The four public sector sponsors of UTIMF have decided to recast the board of the company with their own representatives by the end of this year as a prelude to selecting a new chief executive for the company.

The company, the fourth largest mutual fund in India with a corpus of over R70,000 crore, has been without a head since February, when UK Sinha stepped down as CEO to become the chairman of the Securities and Exchange Board of India, the markets regulator.

Recasting the board will help the sponsors overturn the decision of the current board to set up a search committee to select a new CEO. A three-member subcommittee of the board headed by Anita Ramachandran had appointed Egon Zehnder, a UK-based headhunting firm, to create a short list.

But as that list did not include a nominee favoured by the finance ministry, Jitesh Khosla, currently additional chief secretary, Assam, the short list could never be considered by the board. Khosla is incidentally the brother of Omita Paul, adviser to finance minister Pranab Mukherjee.

The decision to overhaul the composition of the board will mean the new team can begin de novo, including appointing a committee to select a chief.

In the absence of a chief, a four-member team is running the fund house, which has crippled its functioning severely. There have been serious union issues in the past few months including demonstrations by employees before its head office. Meanwhile, Sebi has barred it from launching any new scheme.

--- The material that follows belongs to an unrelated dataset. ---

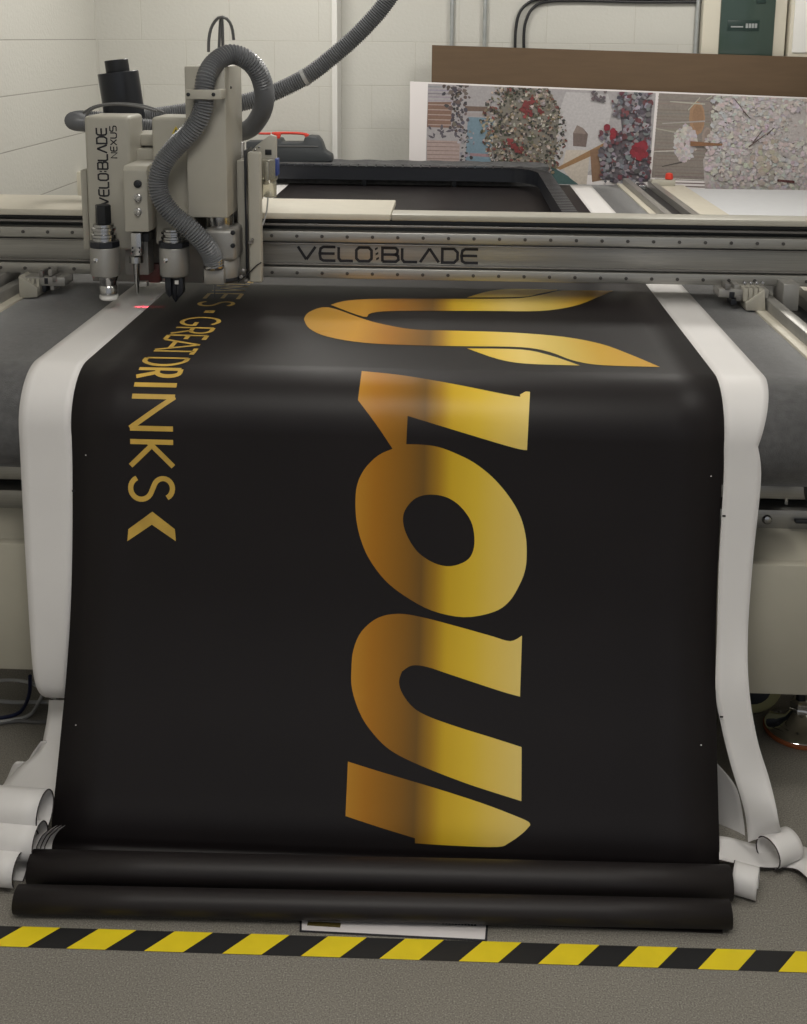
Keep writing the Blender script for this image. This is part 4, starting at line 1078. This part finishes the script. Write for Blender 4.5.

The seven-member board now includes two from T Rowe Price who came on board in 2010 to join the five members, after UTIMF offered the firm a 26% stake. Four of the board members represent the interests of the public sector sponsors, LIC, SBI, Punjab National Bank and Bank of Baroda. The fifth is a representative of the public.

As per the terms of the UTIMF memorandum of association, the members were appointed for a three-year term initially, which was extended in 2009.

The arrangement was created as all public sector entities had their own mutual funds. Sebi rules do not allow an asset management company to sponsor another mutual fund, to prevent a clash of interests. UTIMF, because of the special circumstances of its birth, was allowed the limited sponsorship within which four of the board members were designated as the own nominees of the initial sponsors.

The arrangement worked well as the memorandum of association of UTIMF allowed the companies to restrict themselves from any loss beyond the initial contribution of Rs 10,000 made by them towards setting up of the fund. In the new scheme of things, this will change, as appointment of their nominees will expose them to a larger liability.